— Start —

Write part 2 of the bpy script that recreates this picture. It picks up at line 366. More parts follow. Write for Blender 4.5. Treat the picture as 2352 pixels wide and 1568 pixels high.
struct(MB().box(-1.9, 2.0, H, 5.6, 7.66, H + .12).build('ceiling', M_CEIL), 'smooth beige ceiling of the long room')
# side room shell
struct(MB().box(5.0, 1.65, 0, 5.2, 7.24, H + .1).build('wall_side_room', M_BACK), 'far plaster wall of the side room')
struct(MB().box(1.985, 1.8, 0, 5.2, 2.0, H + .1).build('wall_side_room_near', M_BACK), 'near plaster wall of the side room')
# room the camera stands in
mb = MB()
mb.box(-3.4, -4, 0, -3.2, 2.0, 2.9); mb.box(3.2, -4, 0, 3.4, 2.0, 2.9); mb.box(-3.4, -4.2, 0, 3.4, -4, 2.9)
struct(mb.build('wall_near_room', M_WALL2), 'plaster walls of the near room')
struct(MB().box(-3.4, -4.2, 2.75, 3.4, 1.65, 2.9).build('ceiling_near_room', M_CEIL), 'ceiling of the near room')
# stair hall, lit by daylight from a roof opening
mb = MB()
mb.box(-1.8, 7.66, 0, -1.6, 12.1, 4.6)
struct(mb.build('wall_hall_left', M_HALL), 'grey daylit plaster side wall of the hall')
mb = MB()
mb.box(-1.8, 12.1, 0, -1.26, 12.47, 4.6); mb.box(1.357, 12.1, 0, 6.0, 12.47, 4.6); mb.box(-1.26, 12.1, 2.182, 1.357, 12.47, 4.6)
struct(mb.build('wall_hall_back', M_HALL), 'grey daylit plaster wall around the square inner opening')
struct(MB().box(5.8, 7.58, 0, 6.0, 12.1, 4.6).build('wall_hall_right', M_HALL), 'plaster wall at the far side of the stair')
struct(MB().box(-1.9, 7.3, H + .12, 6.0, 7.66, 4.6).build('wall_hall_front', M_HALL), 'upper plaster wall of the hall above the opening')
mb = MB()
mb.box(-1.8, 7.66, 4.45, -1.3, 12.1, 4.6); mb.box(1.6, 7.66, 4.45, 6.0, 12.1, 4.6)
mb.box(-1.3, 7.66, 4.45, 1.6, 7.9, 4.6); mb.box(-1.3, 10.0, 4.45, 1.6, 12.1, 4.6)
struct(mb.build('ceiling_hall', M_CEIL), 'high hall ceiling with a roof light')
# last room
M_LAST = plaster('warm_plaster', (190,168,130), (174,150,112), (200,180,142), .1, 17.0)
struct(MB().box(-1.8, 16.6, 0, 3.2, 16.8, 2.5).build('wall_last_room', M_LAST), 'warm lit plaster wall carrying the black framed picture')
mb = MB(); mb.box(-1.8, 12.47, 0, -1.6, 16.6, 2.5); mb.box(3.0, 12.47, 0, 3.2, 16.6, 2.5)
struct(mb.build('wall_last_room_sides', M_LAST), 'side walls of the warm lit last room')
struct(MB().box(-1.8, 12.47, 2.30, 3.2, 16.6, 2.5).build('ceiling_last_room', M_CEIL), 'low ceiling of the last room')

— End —

DIRECTIVE | Output all of the material exactly as written.

FULL ANSWER |
Write part 2 of the bpy script that recreates this picture. It picks up at line 366. More parts follow. Write for Blender 4.5. Treat the picture as 2352 pixels wide and 1568 pixels high.
struct(MB().box(-1.9, 2.0, H, 5.6, 7.66, H + .12).build('ceiling', M_CEIL), 'smooth beige ceiling of the long room')
# side room shell
struct(MB().box(5.0, 1.65, 0, 5.2, 7.24, H + .1).build('wall_side_room', M_BACK), 'far plaster wall of the side room')
struct(MB().box(1.985, 1.8, 0, 5.2, 2.0, H + .1).build('wall_side_room_near', M_BACK), 'near plaster wall of the side room')
# room the camera stands in
mb = MB()
mb.box(-3.4, -4, 0, -3.2, 2.0, 2.9); mb.box(3.2, -4, 0, 3.4, 2.0, 2.9); mb.box(-3.4, -4.2, 0, 3.4, -4, 2.9)
struct(mb.build('wall_near_room', M_WALL2), 'plaster walls of the near room')
struct(MB().box(-3.4, -4.2, 2.75, 3.4, 1.65, 2.9).build('ceiling_near_room', M_CEIL), 'ceiling of the near room')
# stair hall, lit by daylight from a roof opening
mb = MB()
mb.box(-1.8, 7.66, 0, -1.6, 12.1, 4.6)
struct(mb.build('wall_hall_left', M_HALL), 'grey daylit plaster side wall of the hall')
mb = MB()
mb.box(-1.8, 12.1, 0, -1.26, 12.47, 4.6); mb.box(1.357, 12.1, 0, 6.0, 12.47, 4.6); mb.box(-1.26, 12.1, 2.182, 1.357, 12.47, 4.6)
struct(mb.build('wall_hall_back', M_HALL), 'grey daylit plaster wall around the square inner opening')
struct(MB().box(5.8, 7.58, 0, 6.0, 12.1, 4.6).build('wall_hall_right', M_HALL), 'plaster wall at the far side of the stair')
struct(MB().box(-1.9, 7.3, H + .12, 6.0, 7.66, 4.6).build('wall_hall_front', M_HALL), 'upper plaster wall of the hall above the opening')
mb = MB()
mb.box(-1.8, 7.66, 4.45, -1.3, 12.1, 4.6); mb.box(1.6, 7.66, 4.45, 6.0, 12.1, 4.6)
mb.box(-1.3, 7.66, 4.45, 1.6, 7.9, 4.6); mb.box(-1.3, 10.0, 4.45, 1.6, 12.1, 4.6)
struct(mb.build('ceiling_hall', M_CEIL), 'high hall ceiling with a roof light')
# last room
M_LAST = plaster('warm_plaster', (190,168,130), (174,150,112), (200,180,142), .1, 17.0)
struct(MB().box(-1.8, 16.6, 0, 3.2, 16.8, 2.5).build('wall_last_room', M_LAST), 'warm lit plaster wall carrying the black framed picture')
mb = MB(); mb.box(-1.8, 12.47, 0, -1.6, 16.6, 2.5); mb.box(3.0, 12.47, 0, 3.2, 16.6, 2.5)
struct(mb.build('wall_last_room_sides', M_LAST), 'side walls of the warm lit last room')
struct(MB().box(-1.8, 12.47, 2.30, 3.2, 16.6, 2.5).build('ceiling_last_room', M_CEIL), 'low ceiling of the last room')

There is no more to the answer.